No, no en el aeropuerto Indira Gandhi. En Delhi.
Mastico el polvo que se levanta sobre los ojos. Sólo hay eso frente a mí. Ojos y polvo. Tras la neblina, luz amarilla, titlante, como viva. La tierra cruje bajo mis pies. No hay asfalto, o al menos yo no lo percibo. Seguimos a Sanjeev a través de la multitud. Él parece tener un destino, y nosotros somos su estela: formamos una extraña trinidad, un cometa terciario admirado por meteoritos de cuarta.
Atravesamos un túnel. Bajo un cartel de prohibido escupir duerme el primer niño desnudo de la India. La noradrenalina contrarresta mi vergüenza endémica, por ahora.
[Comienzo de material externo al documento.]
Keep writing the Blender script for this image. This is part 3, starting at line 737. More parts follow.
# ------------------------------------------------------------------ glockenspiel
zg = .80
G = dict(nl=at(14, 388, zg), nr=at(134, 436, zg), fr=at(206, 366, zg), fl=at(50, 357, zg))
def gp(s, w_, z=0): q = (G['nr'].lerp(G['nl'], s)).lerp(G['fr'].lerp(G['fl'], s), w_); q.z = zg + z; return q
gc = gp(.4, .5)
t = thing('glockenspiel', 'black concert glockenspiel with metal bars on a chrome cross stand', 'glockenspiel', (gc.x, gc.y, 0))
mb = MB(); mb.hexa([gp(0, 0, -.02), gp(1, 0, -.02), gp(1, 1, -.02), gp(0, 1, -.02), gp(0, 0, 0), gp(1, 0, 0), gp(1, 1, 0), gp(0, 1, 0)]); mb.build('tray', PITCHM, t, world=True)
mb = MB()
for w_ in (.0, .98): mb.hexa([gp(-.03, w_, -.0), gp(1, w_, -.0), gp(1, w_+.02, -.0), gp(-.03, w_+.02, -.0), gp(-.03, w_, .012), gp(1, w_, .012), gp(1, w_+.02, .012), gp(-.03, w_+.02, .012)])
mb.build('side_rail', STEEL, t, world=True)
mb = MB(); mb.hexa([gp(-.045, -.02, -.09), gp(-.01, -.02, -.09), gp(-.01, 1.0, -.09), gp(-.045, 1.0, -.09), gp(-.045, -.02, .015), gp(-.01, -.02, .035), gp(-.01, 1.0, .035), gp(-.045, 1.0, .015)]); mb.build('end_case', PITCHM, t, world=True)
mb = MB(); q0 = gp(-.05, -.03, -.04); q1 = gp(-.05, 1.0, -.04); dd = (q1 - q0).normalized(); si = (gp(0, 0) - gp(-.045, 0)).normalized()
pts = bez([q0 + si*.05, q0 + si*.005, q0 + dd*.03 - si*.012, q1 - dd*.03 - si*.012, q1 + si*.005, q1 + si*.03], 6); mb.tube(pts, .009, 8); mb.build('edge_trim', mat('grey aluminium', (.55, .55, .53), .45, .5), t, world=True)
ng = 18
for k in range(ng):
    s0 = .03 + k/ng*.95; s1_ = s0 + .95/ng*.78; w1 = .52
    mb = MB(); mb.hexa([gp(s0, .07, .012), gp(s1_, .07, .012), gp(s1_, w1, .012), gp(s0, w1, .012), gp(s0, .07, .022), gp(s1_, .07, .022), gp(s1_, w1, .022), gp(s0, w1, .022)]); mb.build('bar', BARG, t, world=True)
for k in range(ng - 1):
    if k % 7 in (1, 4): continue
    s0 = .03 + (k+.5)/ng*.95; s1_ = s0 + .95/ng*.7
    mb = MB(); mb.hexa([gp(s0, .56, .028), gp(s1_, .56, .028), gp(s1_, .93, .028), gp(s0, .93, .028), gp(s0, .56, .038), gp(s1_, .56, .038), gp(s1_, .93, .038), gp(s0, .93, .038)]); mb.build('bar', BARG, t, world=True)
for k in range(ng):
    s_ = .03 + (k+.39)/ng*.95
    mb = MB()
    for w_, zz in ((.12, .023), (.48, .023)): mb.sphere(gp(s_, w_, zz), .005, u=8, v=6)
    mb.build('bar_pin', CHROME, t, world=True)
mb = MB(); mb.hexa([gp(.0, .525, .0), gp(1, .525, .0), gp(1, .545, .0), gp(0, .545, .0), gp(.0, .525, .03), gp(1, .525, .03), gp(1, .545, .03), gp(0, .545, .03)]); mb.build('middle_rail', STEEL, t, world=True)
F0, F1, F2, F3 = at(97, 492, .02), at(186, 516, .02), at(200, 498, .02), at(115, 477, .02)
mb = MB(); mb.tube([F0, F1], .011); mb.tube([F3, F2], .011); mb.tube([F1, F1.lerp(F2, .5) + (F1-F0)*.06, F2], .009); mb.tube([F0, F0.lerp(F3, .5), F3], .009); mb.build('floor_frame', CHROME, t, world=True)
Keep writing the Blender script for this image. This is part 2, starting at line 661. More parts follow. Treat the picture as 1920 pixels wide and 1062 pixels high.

Soy un occidental de plastilina en un mundo de barro cocido y metal abollado, de polvo espeso y ojos.
Una extraña sonrisa se me ha instalado en el rostro. Ya entonces la juzgaba perversa. Ahora no la disculpo. La miseria no es exotismo por mucho que sea el valor turístico más vendido de India. Sin saberlo he viajado a un país para ver su pobreza, su suciedad, el milagro de que no se colapse. Amarro bien mi cámara y me preparo, como Doug Quaid, para vivir una experiencia virtual que cambie mi vida, pero que no la cambie.
Mi inconsciencia, mi ignorancia, mi lejanía de la esencia del mundo y de la vida, me permitió ser estupidamente feliz. No me castigo ahora como no lo hice entonces. Ni un ápice de esa incosciencia, ignorancia o superficialidad me ha abandonado.